The top 45 cities are what, 200 million people? So 85% of Chinese people live somewhere more rural than where you grew up, and in China that's correlated with poverty and all sorts of negative things.

This is exactly what I mean; the relatively advantaged Chinese are under the impression that they are the average. They're not at all. The average Chinese person lives no place they're likely to escape for the Bay Area. Most people can't even escape to a normal life in a tier 1 city within China.


Hmm, I just say from my personal experience. If you have numbers support "China is uneducated.", please paste the links.

I mentioned my grandpa, he lives in a small village (1~2k people?), I would say it is something like rural Fresno maybe.

If you can have supporting numbers, I can help explain.


Rural China is the opposite of many rural places in the West. In the West, there are small towns seen as desirable, where you go to live when you're richer and have kids or just want more space. In China rural is almost always poorer.

I don't think K-12 attainment is an appropriate metric. Like I said elsewhere it's like comparing hygiene standards by saying we all have access to soap. But that's the most basic standard we can achieve.

I think if you compare the % of Chinese who go to world-class universities, it's a lot more relevant. China has maybe 2 or 3 such universities, so saying it's equal and fair because you have the gaokao or whatever doesn't make much sense. The biggest intake for world class universities is rich Chinese kids going to the West, not poor kids from the village going to Tsinghua. If you managed to do that then great for you, really, but it's not an average story.

Even if we don't want to go that high-end, tertiary educational attainment at any calibre of university in China is much much lower than in the US.

I think there are good things about the Chinese approach to education, but it's kind of silly to say they've caught up to the US and others.


Not the OPP, but you say:

> I think it's pretty significant that they are able to run a country with that demographics most of whom were not even educated.

and then eventually switch to

> I don't think K-12 attainment is an appropriate metric.
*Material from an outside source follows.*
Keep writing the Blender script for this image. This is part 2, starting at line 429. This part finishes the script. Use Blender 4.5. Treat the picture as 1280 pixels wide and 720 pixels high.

Like I said elsewhere it's like comparing hygiene standards by saying we all have access to soap. But that's the most basic standard we can achieve

> I think if you compare the % of Chinese who go to world-class universities, it's a lot more relevant

This seems like a major shift in goal-posts. If your concept of "uneducated" means not going to a world-class university, then most of the world, including most people in the US are "uneducated".


I didn’t say that; that’s not me. And I gave an intermediate option for using a ‘tertiary education if any kind’ stat.


You are basically saying you know better than someone from China and don't link any facts to back it up?


Whether they're form China seems pretty irrelevant. You could very well make the opposite case that people from China know even less about its actual KPIs.

It's trivial to pick a relevant metric and look up the median value for China. A quarter of the people there live on less than $5/day. They're not swanning off to do a Masters at MIT any time soon. They're not even able to move to the better cities within China, for the most part.

This person is a total anomaly. Taking them as representative is quite ridiculous and rather insulting to the hundreds of millions "with a K-12 education" that somehow are still living in abject poverty with no opportunities. It's an arbitrary and meaningless claim to make. It's like saying China and America have the same hygiene standards because most people in both places have access to soap.


I would say K-12 education and unemployment are different issues here, do you agree with that? For the latter that's another story and I agree it's more complicated.

Weren't we talking about education?


Sure, I'm really saying that it's fine to be K-12 educated but it doesn't seem to be translating into further educational opportunities for most people. They often don't go from K-12 to university, rather they go into some not great job and never get such opportunities. Same happens in the West of course, just to a lesser degree.


That doesn't change the fact that all tests and statistics shows Chinese students are better educated than American counterparts. Since more Chinese are in poorer schools those numbers are loop sided against Chinese students which make it even worse.

But that you think you both know better than a Chinese person and didn't even bother to put in some links to facts (unlike those liked that disagree, like the Pisa test) says enough.


The PISA scores are not for “China”. They’re for a tiny percentage of China’s population, living in the wealthiest districts, with the most sought after 户口.

The gathered statistics are in no way comparable to Western countries which gather scores from all districts, rich and poor alike.


You're conveniently circling an arbitrary part of the chart and saying 'look over here!' but it's disingenuous.

For example, Chinese tertiary attainment is half that of the US:

https://en.wikipedia.org/wiki/List_of_countries_by_tertiary_...

Again, soap and hygiene. Since when do we compare education levels only on basic literacy and numeracy?


Since Americans started leaving schools without knowledge of basic English skills. We were talking about English skills, not how top universities fare in tests.


> We were talking about English skills

No, 'educated' was the term used. I'm not sure why you would think we're only talking about basic 'English' skills.